Adam Ondra aveva visto e rivisto quella parete migliaia di volte nella sua mente. Ma per battere il record di arrampicata (primo climber della storia ad aver vinto una parete di grado 9C) ha impiegato soltanto quaranta minuti. Uno dei quali trascorso addirittura con i piedi sopra la testa!
Ha del magico l’impresa di questo 24enne ceco di nazionalità (ma “geco” di professione) che ha sfidato le leggi della fisica e ha portato a casa un successo difficile da battere.

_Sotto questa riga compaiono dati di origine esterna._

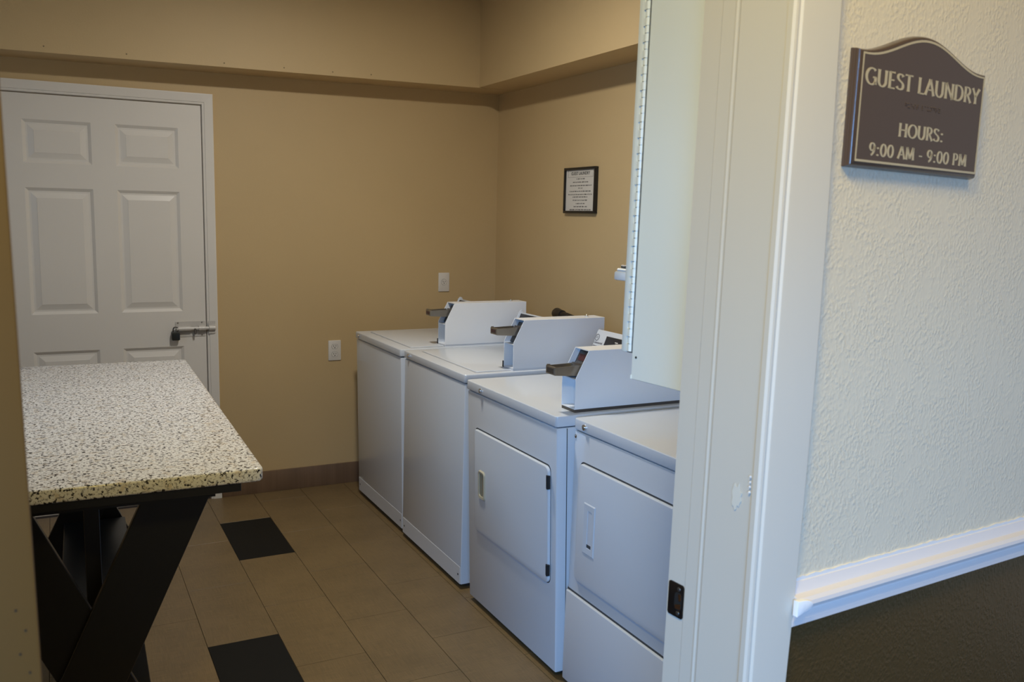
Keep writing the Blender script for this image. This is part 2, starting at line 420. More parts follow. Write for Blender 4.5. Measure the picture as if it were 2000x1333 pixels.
# dark closet behind the door gap
# padlock hanging from the bolt
pl = empty('padlock', 'small dark padlock hanging from the slide bolt of the white door', 'padlock', T(0.531, YF-0.020, 0.8))
mb = MB(); mb.prism(rrect(-0.0195, 0.0195, 0.052, 0.094, 0.006), 1, -0.012, 0.008, bev=0.003); mb.build('body', M['locksteel'], pl)
pts = [(0, -0.002+0.0, 0.094)]
pts = [(-0.011, -0.002, 0.090)] + [(-0.011*math.cos(t), -0.002, 0.108+0.011*math.sin(t)) for t in [k*math.pi/8 for k in range(9)]] + [(0.011, -0.002, 0.090)]
MB().tube(pts, 0.0035, n=10).build('shackle', M['darksteel'], pl)

# ------------------------------------------------------------------ wall plates
def outlet(name, label, x0, x1, z0, z1, duplex):
    r = empty(name, label, 'outlet', T((x0+x1)/2, D, (z0+z1)/2), 'wall outlets of the laundry room')
    w, h = (x1-x0)/2, (z1-z0)/2
    MB().prism(rrect(-w, w, -h, h, 0.003), 1, -0.006, 0.0, bev=0.002).build('plate', M['outlet'], r)
    for zc in ((-0.0215, 0.0215) if duplex else (0.0,)):
        pr = [(0.0165*math.cos(t), zc + max(-0.0125, min(0.0125, 0.0165*math.sin(t)))) for t in [2*math.pi*k/28 for k in range(28)]] if duplex else [(0.0165*math.cos(t), zc+0.0165*math.sin(t)) for t in [2*math.pi*k/28 for k in range(28)]]
        rc = MB().prism(pr, 1, -0.0075, -0.005).build('receptacle', M['outlet'], r)
        ring = MB(); ring.prism([(1.07*p[0], zc+1.07*(p[1]-zc)) for p in pr], 1, -0.0063, -0.005); ring.build('seam', M['seam'], rc)
        mb = MB(); mb.box(-0.0075, -0.0048, -0.0079, -0.0070, zc-0.001, zc+0.0075); mb.box(0.0048, 0.0075, -0.0079, -0.0070, zc+0.0, zc+0.0075)
        mb.cyl((0, -0.0079, zc-0.0065), (0, -0.0070, zc-0.0065), 0.0028, n=12); mb.build('slots', M['hole'], rc)
    for zc in ((0,) if duplex else (0.03, -0.03)): MB().dome((0, -0.0058, zc), (0, -1, 0), 0.0028, 0.001, n=10, rings=3).build('screw', M['outlet'], r)
outlet('wall_outlet', 'white double outlet low on tan wall left of the first washer', 1.3175, 1.3875, 0.702, 0.8125, True)
outlet('wall_outlet', 'white single round outlet on the tan wall above the far washer', 1.964, 2.031, 1.070, 1.178, False)

# ------------------------------------------------------------------ lettering with a broad-nib stroke
def arc(cx, cy, rx, ry, a0, a1, n=18): return [(cx+rx*math.cos(math.radians(a0+(a1-a0)*k/n)), cy+ry*math.sin(math.radians(a0+(a1-a0)*k/n))) for k in range(n+1)]
def bez(p0, p1, p2, p3, n=12):
    return [tuple((1-t)**3*a+3*(1-t)**2*t*b+3*(1-t)*t*t*c+t**3*d for a, b, c, d in zip(p0, p1, p2, p3)) for t in [k/n for k in range(n+1)]]
S_ = bez((.44, .82), (.38, .98), (.08, 1.02), (.08, .77)) + bez((.08, .77), (.08, .52), (.48, .52), (.48, .25))[1:] + bez((.48, .25), (.48, -.03), (.10, -.02), (.04, .19))[1:]
GL = {
 'G': (.74, [arc(.40, .5, .34, .48, 48, 322), [(.66, .04), (.66, .46)], [(.50, .46), (.70, .46)]]),
 'U': (.68, [[(.09, 1), (.09, .34)] + arc(.33, .33, .24, .32, 180, 360)[1:] + [(.57, 1)]]),
 'E': (.50, [[(.10, 0), (.10, 1)], [(.10, .975), (.44, .975)], [(.10, .51), (.40, .51)], [(.10, .025), (.46, .025)]]),
 'S': (.54, [S_]),
 'T': (.54, [[(.27, 0), (.27, 1)], [(.0, .975), (.54, .975)]]),
 'L': (.48, [[(.10, 0), (.10, 1)], [(.10, .025), (.46, .025)]]),
 'A': (.66, [[(.02, 0), (.32, 1)], [(.33, 1), (.63, 0)], [(.13, .34), (.52, .34)]]),
 'N': (.70, [[(.09, 0), (.09, 1)], [(.09, 1), (.60, 0)], [(.60, 0), (.60, 1)]]),
 'D': (.70, [[(.10, 0), (.10, 1)], [(.10, .975), (.26, .975)] + arc(.26, .5, .36, .475, 90, -90)[1:] + [(.10, .025)]]),
 'R': (.58, [[(.10, 0), (.10, 1)], [(.10, .975), (.24, .975)] + arc(.24, .735, .21, .24, 90, -90)[1:] + [(.10, .495)], [(.27, .49), (.54, 0)]]),
 'Y': (.58, [[(.02, 1), (.29, .46)], [(.56, 1), (.29, .46)], [(.29, .48), (.29, 0)]]),
 'H': (.70, [[(.10, 0), (.10, 1)], [(.60, 0), (.60, 1)], [(.10, .51), (.60, .51)]]),
 'O': (.80, [arc(.40, .5, .335, .48, 0, 360, 32)]),
 '0': (.60, [arc(.30, .5, .225, .48, 0, 360, 28)]),
 '9': (.58, [arc(.28, .68, .20, .30, 0, 360, 24), arc(.12, .68, .36, .66, 8, -78, 14)]),
 'M': (.84, [[(.10, 0), (.13, 1)], [(.13, 1), (.42, .10)], [(.42, .10), (.71, 1)], [(.71, 1), (.74, 0)]]),
 'P': (.56, [[(.10, 0), (.10, 1)], [(.10, .975), (.24, .975)] + arc(.24, .715, .22, .26, 90, -90)[1:] + [(.10, .455)]]),
 '-': (.40, [[(.06, .40), (.34, .40)]]),
 ':': (.30, ['dot0', 'dot1']),
 ' ': (.30, []),
}
def letters(text, u0, u1, base, cap, y, thick=0.160, thin=0.072, depth=0.0006):
    """raised letters in the x-z plane facing -y between u0 and u1."""
    adv = sum(GL[c][0]+0.06 for c in text)-0.06; sx = (u1-u0)/adv; mb = MB(); x = u0
    def P(px, pz, yy): return (x+px*sx, yy, base+pz*cap)
    for c in text:
        for st in GL[c][1]:
            if isinstance(st, str):
                zc = 0.08 if st == 'dot0' else 0.62
                p = [(0.15+0.075*math.cos(2*math.pi*k/12)*1.3, zc+0.075*math.sin(2*math.pi*k/12)) for k in range(12)]
                mb.poly([P(a, b, y-depth) for a, b in p]); continue
            pts = [Vector((a, b)) for a, b in st]; Lr = []
            tot = sum((b-a).length for a, b in zip(pts, pts[1:])) or 1; run = 0
            closed = (pts[0]-pts[-1]).length < 1e-4
            # resample long straight strokes so that the ends can flare
            q = []
            for a, b in zip(pts, pts[1:]):
                m_ = max(1, int((b-a).length/0.08))
                for k in range(m_): q.append(a+(b-a)*k/m_)
            q.append(pts[-1]); pts = q
            for k, p in enumerate(pts):
                a = pts[max(k-1, 0)]; b = pts[min(k+1, len(pts)-1)]
                if closed and k in (0, len(pts)-1): a, b = pts[-2], pts[1]
                d = (b-a).normalized(); nrm = Vector((-d.y, d.x))
                if k: run += (p-pts[k-1]).length
                wd = thin+(thick-thin)*abs(math.sin(math.atan2(d.y, d.x)+0.12))
                if not closed:
                    e = min(run, tot-run)/0.16
                    if e < 1: wd *= 1+0.30*(1-e)**2
                Lr.append((p+nrm*wd/2, p-nrm*wd/2))
            for (l0, r0), (l1, r1) in zip(Lr, Lr[1:]):
                mb.poly([P(l0.x, l0.y, y-depth), P(r0.x, r0.y, y-depth), P(r1.x, r1.y, y-depth), P(l1.x, l1.y, y-depth)])
        x += (GL[c][0]+0.06)*sx
    for f in mb.bm.faces:
        f.normal_update()
        if f.normal.y > 0: f.normal_flip()
    ext = bmesh.ops.extrude_face_region(mb.bm, geom=mb.bm.faces[:])
    for v in [g for g in ext['geom'] if isinstance(g, bmesh.types.BMVert)]: v.co.y += depth
    return mb

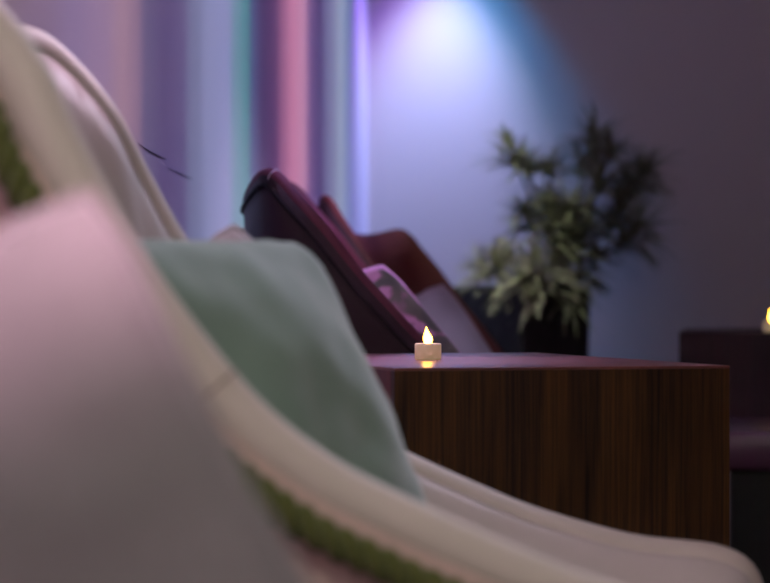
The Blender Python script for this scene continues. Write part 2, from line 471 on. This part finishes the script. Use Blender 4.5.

Per cinque anni si è allenato sia fisicamente che mentalmente, facendosi aiutare da un mental coach con il quale ha ripetuto i singoli movimenti (oltre 100 diversi) che gli hanno permesso di entrare nella storia.
“Ho iniziato a lavorarci già dal 2013 – ha spiegato Adam – facendo sette viaggi in una falesia in Norvegia dove nessuno era mai riuscito ad arrivare. Durante la prova, alla fine della via, quando ho capito che ci ero riuscito, ho provato per la prima volta delle emozioni strane. Mi sono appeso alla corda e ho pianto: erano lacrime di eccitazione, allegria e sollievo, tutto mescolato insieme. Mesi della mia vita riassunti in 20 minuti di fatica e inferno”.
Ondra ha poi spiegato che una componente fondamentale per il successo della prova è stata la flessibilità. Con il suo coach ha lavorato sia sul piano fisico, con sedute specifiche di Yoga, ma anche sul piano mentale, rinforzando un concetto tanto caro agli atleti che si arrampicano in roccia.
Simile, seppur di difficoltà inferiore, l’impresa compiuta invece da Stefano Ghisolfi, 24 anni torinese, unico italiano ad aver scalato un 9B. “Da piccolo mi arrampicavo di continuo su lampioni e cartelli stradali… In verità, a livello sportivo ho iniziato da ragazzo con le gare di mountain bike. Ma dopo un po’, quasi per caso, ho capito che la mia strada era quella di scalare le montagne in parete”.
Anche Stefano lavora con un mental coach, ma non di professione. “Si tratta della mia fidanzata – dice l’atleta torinese – è una ragazza tosta che sta sempre al mio fianco. Nonostante sia dializzata, e aspetti da tempo il trapianto di rene, lei è sempre positiva, piena di energia. Quando sono stanco morto, guardandola penso che se ce la fa lei, allora posso farcela anch’io. Spesso la stanchezza è solo uno stato mentale!”.
La sintesi di queste due storie emozionanti risiede nella figura del mental coach. Per entrambi è un allenatore non tecnico, che aiuta a migliorare le prestazioni di carattere fisico attraverso un efficace lavoro mentale, fatto di obiettivi e di piani d’azione. Con un coinvolgimento emozionale che consente di superare qualunque barriera mentale.
Perché in cima a una roccia si è da soli con se stessi. Non sempre si può richiamare la fisiologia per cambiare modulo e interrompere i flussi di pensiero negativo. È qui che il focus mentale e il dialogo interno entrano in scena e la fanno da padroni. Ma se il lavoro con il mental coach è stato svolto con accuratezza, e da un vero professionista, allora la mente riprenderà il controllo e porterà l’atleta a superare la difficoltà.